Now, we’re on the dirt road headed into town, towards the marketplace. I’m sitting in the bed of the truck with all of my primos, and I can’t help but feel a sense of relief at not being left behind. I’ve already forgotten about bicycles and the experience from that morning is far from my mind until we pass an old man pedaling along the side of the road. He is pedaling uphill through dirt and gravel. The noon day sun is beating down intensely. He looks tired. I notice his worn out huaraches and sombrero.  I see this old man every time we go to the mercado. He is always pedaling very slowly.

The dust settles, on my memories of childhood memories but the image of the old man remains. I can’t place where I’ve seen this image before, it seems so familiar, but so distant at the same time. Then it hits me, I’ve seen this man before, at home in Utah. I close my eyes and try to remember,

When my eyes open this time, I am slouched low in the bed of another pick-up. The sun is beating down, but this time there are more cars zooming by. I look to my right and see my mom. She motions for me to keep my head down because in Utah it’s illegal to ride in the bed of a pick-up. But, as is the case with most children, my curiosity takes over. I peek over the edge and there it is—the image that brought my mind here in the first place: a man pedaling on the side of the road. Except this time the road is a well maintained freeway. And the ciclista?

Instead of huaraches y sombrero, he’s wearing Spandex, expensive sunglasses, and a helmet with a prominent logo. I notice his skin color, white. His feet are connected to his pedals, for efficiency? Is he struggling? I wonder how many times he travels this path each week? Wait, I wonder how many times he chooses to travel this path? As I catch a final glimpse of him, I naturally try to relate the two: the old man in Mexico and this man in Utah. I wonder who struggles more. As the Utah cyclist disappears from view, I let my imagination wander again. Where do they come from? What are their families like? Before long, the truck slows and comes to a stop. I open my eyes and see my primos again. They are smiling and laughing.

Afternoon/La Tarde

The mercado in Sombrerete, Zacatecas is noisy and full of life. Everywhere I look there are rows and rows of colorful tents, throngs of people and the smell of food cooking. I jump down off the side of the pick-up, almost taking out two of my primos, and run directly to the dulcería, or candy store. I can hear the rancheras playing in the background, or maybe it's la banda, I can never tell. Over the music I can make out the cries of the vendors. As I visualize and salivate over all of the dulces I am about to consume, a sign suddenly catches my eye. It reads “Bicicletería,” or bike shop.
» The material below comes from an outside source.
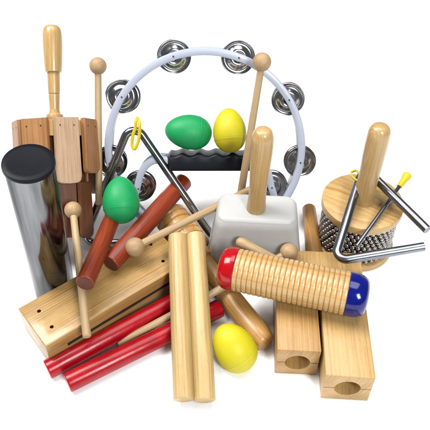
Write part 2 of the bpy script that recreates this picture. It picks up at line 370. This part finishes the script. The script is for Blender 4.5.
# local -> make +X point to the right of the picture
if (mr.to_3x3() @ V((1, 0, 0))).x < 0: mr = mr @ Matrix.Rotation(math.pi, 4, 'Z')
toCam = mr.inverted().to_3x3() @ (CAM-rtop); base_ang = math.atan2(toCam.y, toCam.x)
rightv = mr.inverted().to_3x3() @ V((1, 0, 0)); sg = 1 if math.sin(math.atan2(rightv.y, rightv.x)-base_ang) > 0 else -1
AP = .0378; SD = 2*AP*math.tan(math.pi/8)
bm = bmesh.new(); bot = []; top = []
def octa(z, ap):
    out = []
    for k in range(8):
        an = base_ang+sg*math.radians(15+22.5+45*k); r = ap/math.cos(math.pi/8)
        out.append(bm.verts.new((r*math.cos(an), r*math.sin(an), z)))
    return out
rr = [octa(.0015, AP-.0015), octa(0.003, AP), octa(.018, AP), octa(.0185, AP-.010), octa(Lb, AP-.012)]
bm.faces.new(rr[0]); bm.faces.new(rr[-1][::-1])
for k in range(4):
    for i in range(8): 
        f = bm.faces.new((rr[k][i], rr[k][(i+1) % 8], rr[k+1][(i+1) % 8], rr[k+1][i])); f.material_index = 0 if k >= 2 else 1
finish(bm, 'core', [M['core'], M['tone']], mr, t, angle=20)
def slat(deg, w, th, l, mat, z0=0.0, screws=True, ap=AP):
    an = base_ang+sg*math.radians(deg)
    fm = mr @ Matrix.Rotation(an, 4, 'Z') @ Matrix.Translation((ap+th/2+.0003, 0, z0))
    bm = bmesh.new()
    n = 12; outl = [(-w/2, 0), (w/2, 0)]
    for i in range(n+1):
        a_ = math.pi*i/n; outl.append((w/2*math.copysign(abs(math.cos(a_))**.45, math.cos(a_)), l-.007+.007*abs(math.sin(a_))**.8))
    f0 = [bm.verts.new((-th/2, y, z)) for y, z in outl]; f1 = [bm.verts.new((th/2, y, z)) for y, z in outl]
    bm.faces.new(f0[::-1]); ft = bm.faces.new(f1)
    for i in range(len(outl)): bm.faces.new((f0[i], f0[(i+1) % len(outl)], f1[(i+1) % len(outl)], f1[i]))
    bmesh.ops.bevel(bm, geom=list(ft.edges), offset=.0008, segments=2, affect='EDGES')
    o = finish(bm, 'slat', mat, fm, t, angle=40)
    if screws:
        for s in (-1, 1):
            finish(lathe(bmesh.new(), [(0, -.001), (.0009, -.001), (.0009, .0002), (0, .0004)], 12), 'nail', M['pin'], fm @ Matrix.Translation((th/2, s*w*.28, .008)) @ Matrix.Rotation(math.pi/2, 4, 'Y'), o)
    return o
slat(-75, SD-.002, .0045, .080, M['slat_brown'])
slat(-30, SD-.002, .0045, .080, M['slat_brown'])
tag(slat(15, SD-.006, .0062, .067, M['slat_pale']), 'pale pinkish slat facing the viewer')
slat(60, SD-.002, .0048, .0575, M['slat_red'])
slat(60, SD-.006, .0035, .060, M['core'], z0=.066, screws=False, ap=AP-.009)
slat(105, SD-.002, .0045, .080, M['slat_brown'])
slat(-120, SD-.002, .0045, .080, M['slat_brown'])
slat(150, SD-.002, .0045, .080, M['slat_brown'])
slat(-165, SD-.002, .0045, .080, M['slat_brown'])
Lh = (hend-rtop).length
hp = [(0, -.002), (.0085, -.002), (.0095, .002), (.0095, .004), (.0088, .0065), (.0060, .0085), (.0053, .012)]
hp += smoothprof([(.0053, .0125), (.0058, .022), (.0061, .027)], 4)+[(.0057, .0275), (.0057, .0285), (.0063, .029)]
hp += smoothprof([(.0063, .0292), (.0066, .040), (.0068, Lh*.5)], 4)+[(.0066, Lh*.5+.0004)]
hp += smoothprof([(.0088, Lh*.5+.0012), (.0097, Lh*.62), (.0104, Lh*.82), (.0098, Lh-.007), (.0072, Lh-.0018), (.0035, Lh-.0002), (0, Lh)], 6)
finish(lathe(bmesh.new(), hp), 'handle', M['lacq'], along(rtop, hend), t)
mallet(RPn.at(98, 66, .002), RPn.at(99, 205, -.012), .0092, .0037, .0040, 'wooden mallet standing beside the slat rattle at back left')

# ------------------------------------------------------------------ silver tube shaker
c0 = P(56, 293, 0); ctop = P(28, 161, .194); H = (ctop-c0).length; R = .0204
t = thing('tube_shaker', c0, 'tall silver tube shaker with black cap, standing at left', 'shaker')
mt = along(c0, ctop, up=(0, -1, 0))
finish(lathe(bmesh.new(), [(0, 0), (R-.004, 0), (R-.001, .0012), (R, .004), (R, H-.006), (R-.0004, H-.003), (0, H-.003)], 96), 'body', M['tube'], mt, t)
finish(lathe(bmesh.new(), [(R+.0002, H-.0048), (R+.0011, H-.0046), (R+.0013, H-.004), (R+.0013, H-.0025), (R+.0008, H-.0008), (R-.0015, H), (R-.004, H-.0002), (0, H-.0006)], 96), 'cap', M['blackcap'], mt, t)

# ------------------------------------------------------------------ tambourine
def tm(p):  # frame at p whose local Z is the tambourine's normal
    z = TP.n; x = V((1, 0, 0)); y = z.cross(x)
    m = Matrix((x, y, z)).transposed().to_4x4(); m.translation = p; return m
T0 = tm(TP.at(205, 150)); Ti = T0.inverted()
def tl(u, v): q = Ti @ TP.at(u, v); return V((q.x, q.y, 0))
C0 = tl(205.5, 150); RA = (tl(301.5, 150)-tl(109.5, 150)).length/2
t = thing('tambourine', TP.at(200, 236), 'white crescent tambourine with steel jingles and black grip, leaning at the back', 'tambourine')
outer = [V((RA*math.cos(a_), RA*math.sin(a_), 0)) for a_ in [math.radians(-48+276*i/120) for i in range(121)]]
tipR, tipL = outer[0], outer[-1]
inl = spline([tipL, tl(133, 203), tl(137, 189), tl(142, 171), tl(150, 161.5), tl(160, 159), tl(170, 160)], 8)
inr = spline([tl(258, 160), tl(263, 163), tl(268, 172), tl(271, 186), tl(274, 200), tipR], 8)
def band(bm, pts, w, z0, z1):
    n = len(pts); rings = []; e = w*.22
    for i, p in enumerate(pts):
        d = (pts[min(i+1, n-1)]-pts[max(i-1, 0)]).normalized(); nn = V((-d.y, d.x, 0))
        sec = [(-w/2+e, z0), (-w/2, z0+e), (-w/2, z1-e), (-w/2+e*.3, z1-e*.3), (-w/2+e, z1), (w/2-e, z1), (w/2-e*.3, z1-e*.3), (w/2, z1-e), (w/2, z0+e), (w/2-e, z0)]
        rings.append([bm.verts.new(p+nn*s+V((0, 0, z))) for s, z in sec])
    k = len(rings[0])
    for i in range(n-1):
        for j in range(k): bm.faces.new((rings[i][j], rings[i][(j+1) % k], rings[i+1][(j+1) % k], rings[i+1][j]))
    bm.faces.new(rings[0]); bm.faces.new(rings[-1][::-1])
bm = bmesh.new(); FWD = .0080
for pts in (outer, inl, inr):
    band(bm, pts, FWD, .000, .007); band(bm, pts, FWD*.9, -.015, -.009)
def pang(u, v):
    q = tl(u, v)-C0; return math.atan2(q.y, q.x)
jpx = [(126, 98), (175, 58), (239, 58), (289, 99), (299, 161), (118, 161)]
posts = [-40, -18, 18, 48, 90, 130, 163, 205, 222]
for d in posts:
    a_ = math.radians(d); seg = [V((RA*math.cos(a_+s), RA*math.sin(a_+s), 0)) for s in (-.09, -.045, 0, .045, .09)]
    band(bm, seg, FWD*.92, -.0095, .0005)
finish(bm, 'frame', M['frame'], T0, t, angle=40)
# grip: wavy block between the two inner arms
gl = tl(166, 161); gr = tl(263, 161)
gm = T0 @ Matrix.Translation(gl); Lg = (gr-gl).length
bm = bmesh.new(); n = 60; gh = .0102
rings = []
for i in range(n+1):
    x = Lg*i/n; e = min(1, min(i, n-i)/3.0)**.5 if 0 < i < n else 0.45
    topy = gh*(.95+.14*math.cos(2*math.pi*x/.0185))*e; boty = -gh*.92*e; dz = .0165*e
    sec = []
    for k in range(24):
        a_ = 2*math.pi*k/24; cx = math.copysign(abs(math.cos(a_))**.35, math.cos(a_)); sy = math.copysign(abs(math.sin(a_))**.35, math.sin(a_))
        sec.append(bm.verts.new((x, (topy if sy > 0 else -boty)*sy, -.004+dz*cx)))
    rings.append(sec)
for i in range(n):
    for k in range(24): bm.faces.new((rings[i][k], rings[i][(k+1) % 24], rings[i+1][(k+1) % 24], rings[i+1][k]))
bm.faces.new(rings[0]); bm.faces.new(rings[-1][::-1])
finish(bm, 'grip', M['black'], gm, t, angle=50)
# jingles
JR = .0178
jp = [(0.0013, 0), (0.004, .0004)]+smoothprof([(.0030, .0014), (.0060, .0044), (.0092, .0038), (.0110, .0010)], 5)+[(.0116, .0002), (.0150, 0), (.0166, .0006), (.0176, .0018), (.0178, .0024), (.0174, .0026), (.0163, .0013), (.0148, .0006), (.0116, .0009), (.0096, .0045), (.0060, .0051), (.0030, .0021), (.0013, .0007), (.0013, 0)]
bm = lathe(bmesh.new(), jp, 48); jm = bpy.data.meshes.new('jingle'); bmesh.ops.recalc_face_normals(bm, faces=bm.faces[:]); bm.to_mesh(jm); bm.free()
jm.shade_smooth(); jm.materials.append(M['nickel'])
pm = lathe(bmesh.new(), [(0, -.0152), (.0010, -.0152), (.0010, .0072), (.0007, .0078), (0, .008)], 12)
pme = bpy.data.meshes.new('pin'); bmesh.ops.recalc_face_normals(pm, faces=pm.faces[:]); pm.to_mesh(pme); pm.free(); pme.materials.append(M['pin'])
jpos = []
for u, v in jpx:
    a_ = pang(u, v); jpos.append(V((RA*math.cos(a_), RA*math.sin(a_), 0)))
jpos.append(tl(139, 187)); jpos.append(tl(271.5, 186))
a_ = math.radians(-38); 
for i, q in enumerate(jpos):
    link(pme, 'pin', T0 @ Matrix.Translation(q), t)
    for s in (0, 1):
        rx, ry = random.uniform(-.16, .16), random.uniform(-.16, .16)
        off = V((random.uniform(-.0012, .0012), random.uniform(-.0016, .0004), -.0024 if s == 0 else -.0064))
        fl = Matrix.Rotation(math.pi if s else 0, 4, 'X')
        # dished faces look away from each other
        link(jm, 'jingle', T0 @ Matrix.Translation(q+off) @ Matrix.Rotation(rx+.05, 4, 'X') @ Matrix.Rotation(ry, 4, 'Y') @ fl @ Matrix.Rotation(random.uniform(0, 6), 4, 'Z'), t)

# ------------------------------------------------------------------ egg shakers
def egg(name_label, cen, axis, mat, R=.0195, L=.054, seam=.45, grp=None):
    """axis points to the blunt end"""
    pr = []; n = 40; k = .12; zs_ = None
    for i in range(n+1):
        a_ = math.pi*i/n; z = -math.cos(a_)*L/2
        r = R*math.sin(a_)*(1+k*(-math.cos(a_)))/(1+.0)
        zz = z/(L/2)
        r += .00014 if zz > 0.34 and i < n else 0
        pr.append((max(0, r if 0 < i < n else 0), z))
        if zs_ is None and zz > .34: zs_ = 1; pr += [(r-.00012, z+.0002), (r-.00010, z+.0004), (r+.00012, z+.0006)]
    o = finish(lathe(bmesh.new(), pr, 64), 'egg_shaker', mat, along(cen, cen+V(axis), up=(.3, -.5, .2)), angle=60)
    return tag(o, name_label, 'egg shaker', 'plastic egg shakers')
egg('green egg shaker standing upright on the reddish brown claves at left', P(121, 200, .074), (UP*-1+RT*.05-FW*.15), M['green'], .0192, .0500)
egg('green egg shaker lying on its side on the black tambourine grip', TP.at(188.5, 132, .000), (RT*1-UP*.08+FW*.25), M['green'], .0188, .0515)
egg('yellow egg shaker on the black tambourine grip beside the mallet', TP.at(229.5, 130.5, .002), (-UP+RT*.08), M['yellow'], .0180, .0480)
egg('yellow egg shaker lying on the ground in front, near the claves', P(234, 347.5, .0205), (RT*.55-UP*.9+FW*.2), M['yellow'], .0196, .0500)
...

This is too much to resist! Of course, I rush in and touch everything. I am mesmerized by the colors as the bicycle brands announce themselves in English in my head. An old man comes out from the back and suddenly I am in shock! It is the old man who I saw earlier that day pedaling, and struggling along the side of the road. He is wearing worn out huaraches and a dusty sombrero—similar to my abuelos.

He smiles and asks whether I am a mountain biker, a road biker, or just a niño, a little kid. I laugh and tell him that I think I am all of these. The old man reminds me of my older self somehow. His skin is darker, probably from hours pedaling in the sun. He clearly loves bicycles, and his enthusiasm is contagious. I feel alive. He gives me a tour around the bike shop and asks me what I ride. I tell him proudly, “A RED HUFFY!” He laughs and tells me the story of his first bicycle and how it helped his family transport water from a well located miles away from his pueblo. As he goes further and further into his story, another thought takes hold.
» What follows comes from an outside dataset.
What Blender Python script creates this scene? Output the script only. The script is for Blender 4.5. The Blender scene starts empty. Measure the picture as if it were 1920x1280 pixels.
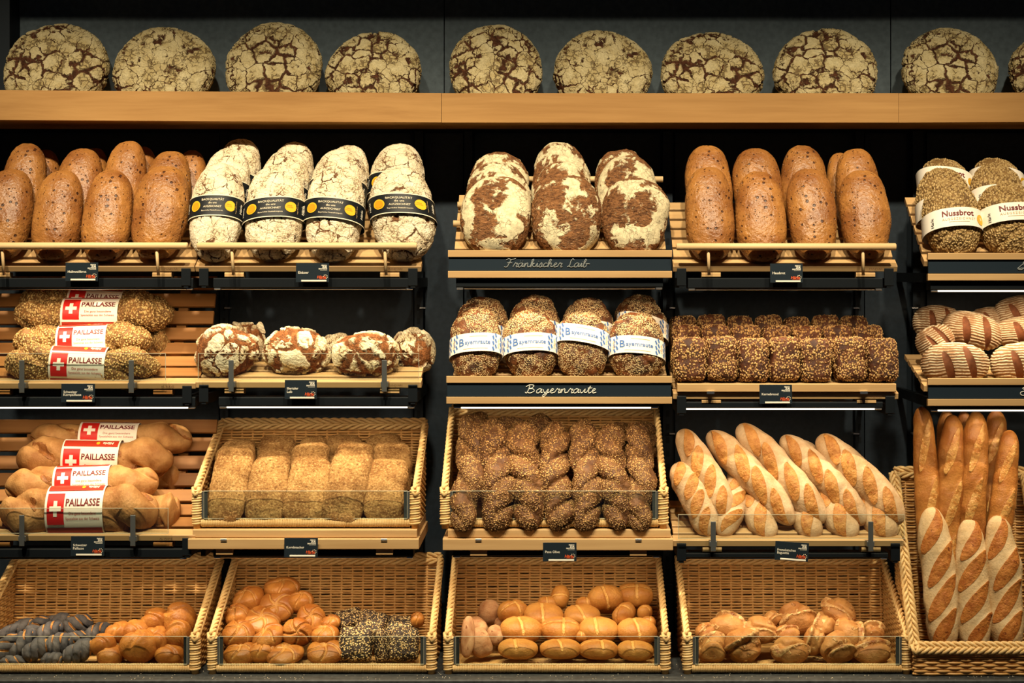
import bpy, bmesh, math, random
import numpy as np
from mathutils import Matrix, Vector, Euler

# ------------------------------------------------------------------ camera, world, lights, exposure
SC = bpy.context.scene
COL = SC.collection
DCAM, FPX, EYE, VX, VY = 4.4, 3143.0, 1.67, 1040.0, 510.0   # viewing distance, focal length (px), eye height, vanishing point
cam_data = bpy.data.cameras.new('camera')
cam_data.sensor_width = 36.0
cam_data.lens = FPX * 36.0 / 1920.0
cam_data.shift_x = -(VX - 960.0) / 1920.0
cam_data.shift_y = (VY - 640.0) / 1920.0
cam = bpy.data.objects.new('camera', cam_data)
COL.objects.link(cam)
cam.location = (0, -DCAM, EYE)
cam.rotation_euler = (math.pi / 2, 0, 0)
SC.camera = cam

world = bpy.data.worlds.new('world')
SC.world = world
world.use_nodes = True
world.node_tree.nodes['Background'].inputs[0].default_value = (0.62, 0.72, 0.95, 1)
world.node_tree.nodes['Background'].inputs[1].default_value = 0.035

SC.view_settings.view_transform = 'Standard'
SC.view_settings.look = 'None'
SC.view_settings.gamma = 1.0
SC.view_settings.use_curve_mapping = False
SC.view_settings.exposure = 0.0

WARM = (1.0, 0.84, 0.57)
def spot(x, y, z, tx, ty, tz, power, size=1.1, blend=0.8, radius=0.05):
    l = bpy.data.lights.new('ceiling_spot', 'SPOT')
    l.energy = power; l.color = WARM; l.spot_size = size; l.spot_blend = blend; l.shadow_soft_size = radius
    o = bpy.data.objects.new('ceiling_spot_light', l)
    COL.objects.link(o)
    o.location = (x, y, z)
    d = Vector((tx - x, ty - y, tz - z))
    o.rotation_euler = d.to_track_quat('-Z', 'Y').to_euler()
    return o
SPOTS = [(-1.55, 1.0), (-0.80, 0.95), (-0.15, 0.92), (0.50, 0.85), (1.20, 0.85)]
for sx, k in SPOTS:
    spot(sx, -1.8, 3.9, sx * 0.96, 0.0, 1.60, 375 * k, size=0.74, blend=1.0, radius=0.06)

# ------------------------------------------------------------------ helpers
random.seed(7)
RNG = np.random.default_rng(11)

def W(px, py, Y):
    s = (DCAM + Y) / FPX
    return Vector(((px - VX) * s, Y, EYE - (py - VY) * s))
def SS(Y): return (DCAM + Y) / FPX
def lin(c):
    c = c / 255.0
    return c / 12.92 if c <= 0.04045 else ((c + 0.055) / 1.055) ** 2.4
def rgb(r, g, b): return (lin(r), lin(g), lin(b), 1.0)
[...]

It hits me harder than a palo striking a pinata, harder than the sounds of huaraches dusting off a old doormat—almost like a smack of pastel, cake, in your face after singing Las Mañanitas. My morning on my red huffy directly comes to mind. I remember that his cultura is my cultura, a story of self that contains ingredients necessary for both survival and significance—significance that I don’t feel too often in the states, in Utah.

Is it because my cultura doesn’t exist there? Or is it because my cultura is not socially acceptable in Utah? Perhaps I feel ashamed of this cultura, but how could I be ashamed of something that is a part of myself?
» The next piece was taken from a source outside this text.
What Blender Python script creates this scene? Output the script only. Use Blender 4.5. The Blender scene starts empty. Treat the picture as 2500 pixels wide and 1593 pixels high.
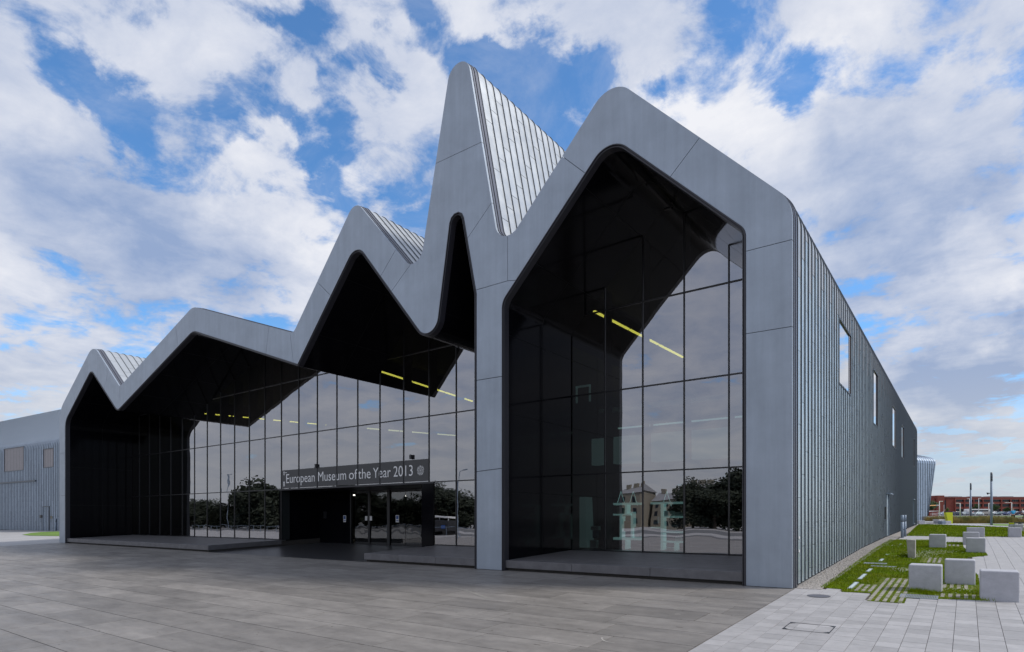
import bpy, bmesh, math, random
from mathutils import Vector, Matrix
random.seed(7)
sc = bpy.context.scene
R = math.radians

# ------------------------------------------------------------------ camera
# building axes: X along the facade (to the right), Y into the building, Z up; facade base is z = 0
EYE = 1.65
F = 1500.0                      # focal length in photo pixels (2500 wide)
cam_d = bpy.data.cameras.new('camera')
cam = bpy.data.objects.new('camera', cam_d)
sc.collection.objects.link(cam)
cam.location = (0, 0, EYE)
cam.rotation_euler = (R(90), 0, math.atan2(.5945, .804))
cam_d.sensor_width = 36
cam_d.lens = 36 * F / 2500
cam_d.shift_y = (1268 - 796.5) / 2500
cam_d.clip_start = 0.1
cam_d.clip_end = 6000
sc.camera = cam

# ------------------------------------------------------------------ world
CR = Vector((.804, .5945, 0)).normalized()
CF = Vector((-.5945, .804, 0)).normalized()


def ray(px, py):
    """direction with unit depth through a pixel of the photograph"""
    a = (px - 1250) / F
    return CR * a + CF + Vector((0, 0, (1268 - py) / F))


SUN_AZ = Vector((.86, .42, 0)).normalized()
SUN_EL = R(46)
world = bpy.data.worlds.new('World')
sc.world = world
world.use_nodes = True
wt = world.node_tree
wt.nodes.clear()


def wn(tp, **kw):
    n = wt.nodes.new(tp)
    for k, v in kw.items():
        setattr(n, k, v)
    return n


def wmath(op, a, b=None, clamp=False):
    n = wn('ShaderNodeMath', operation=op)
    n.use_clamp = clamp
    for i, v in enumerate((a, b)):
        if v is None:
            continue
        if isinstance(v, (int, float)):
            n.inputs[i].default_value = v
        else:
            wt.links.new(v, n.inputs[i])
    return n.outputs[0]


def wmap(v, a, b, c, d, smooth=True):
    n = wn('ShaderNodeMapRange')
    n.interpolation_type = 'SMOOTHSTEP' if smooth else 'LINEAR'
    wt.links.new(v, n.inputs[0])
    for i, x in enumerate((a, b, c, d)):
        n.inputs[i + 1].default_value = x
    return n.outputs[0]


sky = wn('ShaderNodeTexSky', sky_type='NISHITA')
sky.sun_disc = False
sky.sun_elevation = SUN_EL
sky.sun_rotation = math.atan2(SUN_AZ.x, SUN_AZ.y)
sky.air_density = 1.0
sky.dust_density = 0.3
sky.ozone_density = 2.0
tc = wn('ShaderNodeTexCoord')
sep = wn('ShaderNodeSeparateXYZ')
wt.links.new(tc.outputs['Generated'], sep.inputs[0])
zc = wmath('ADD', wmath('MAXIMUM', sep.outputs[2], 0.0), 0.16)
cx = wmath('DIVIDE', sep.outputs[0], zc)
cy = wmath('DIVIDE', sep.outputs[1], zc)
comb = wn('ShaderNodeCombineXYZ')
wt.links.new(cx, comb.inputs[0])
wt.links.new(cy, comb.inputs[1])


def wnoise(scale, detail, rough, off, dist=0.0, lac=2.0):
    mp = wn('ShaderNodeMapping')
    mp.inputs['Location'].default_value = off
    wt.links.new(comb.outputs[0], mp.inputs[0])
    n = wn('ShaderNodeTexNoise')
    n.inputs['Scale'].default_value = scale
    n.inputs['Detail'].default_value = detail
    n.inputs['Roughness'].default_value = rough
    n.inputs['Lacunarity'].default_value = lac
    n.inputs['Distortion'].default_value = dist
    wt.links.new(mp.outputs[0], n.inputs['Vector'])
    return n.outputs['Fac']


def wdir():
    """view direction, bent by noise so that cloud edges are ragged"""
    out = tc.outputs['Generated']
    for sc_, amp, det in ((3.2, .13, 2.0), (12.0, .08, 6.0)):
        n = wn('ShaderNodeTexNoise')
        n.inputs['Scale'].default_value = sc_
        n.inputs['Detail'].default_value = det
        n.inputs['Roughness'].default_value = 0.6
        wt.links.new(tc.outputs['Generated'], n.inputs['Vector'])
        sub = wn('ShaderNodeVectorMath', operation='SUBTRACT')
        wt.links.new(n.outputs['Color'], sub.inputs[0])
        sub.inputs[1].default_value = (.5, .5, .5)
        scl = wn('ShaderNodeVectorMath', operation='SCALE')
        wt.links.new(sub.outputs[0], scl.inputs[0])
        scl.inputs['Scale'].default_value = amp * 2
        add = wn('ShaderNodeVectorMath', operation='ADD')
        wt.links.new(out, add.inputs[0])
        wt.links.new(scl.outputs[0], add.inputs[1])
        out = add.outputs[0]
    nn = wn('ShaderNodeVectorMath', operation='NORMALIZE')
    wt.links.new(out, nn.inputs[0])
    return nn.outputs[0]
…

Maybe I have lost my way from my roots, mis raíces?

As I am contemplating all of this inside this old bicicletería, the old man interrupts and asks me if I am going to purchase anything; almost as if he is aware that I am not actively listening. I don’t have much money, so I turn to leave.

Next thing I know I am pedaling through the historic Mexican city. I lose myself within the sounds, the colors, and the people. As I maneuver through some of the most chaotic traffic, I smile endlessly. I feel at peace, almost as if I visit this place often in my mind. Everywhere I look, I see and hear people with a deep energy for life. Everywhere, labor, family, food, religion, music and dance are intertwined. I pass an older woman on her way to church, a young boy selling chicles, a tired man hauling caged chickens, children racing—all on bicycles, all a part of me.

... everything I encountered today makes me proud to be Mexican. It’s also what makes me an American.

By pedaling, my thoughts about my cultura and my identity, begin to make more sense. I tell myself that everything I encountered today makes me proud to be Mexican. It’s also what makes me an American. I love bicycles as much as the old man in the worn out huaraches, and I also love riding as deeply as the cyclist in Utah.

The reasons I ride are embodied by so many people and so many different experiences. I remember them all when I ride. I think of the beauty and joy of cycling.

Evening/La Noche

Before I know it, al atardecer and the sun begins to set. My stomach begins to rumble; it is almost dinner time. I am at home in Utah and at home in rural Mexico. I feel at peace.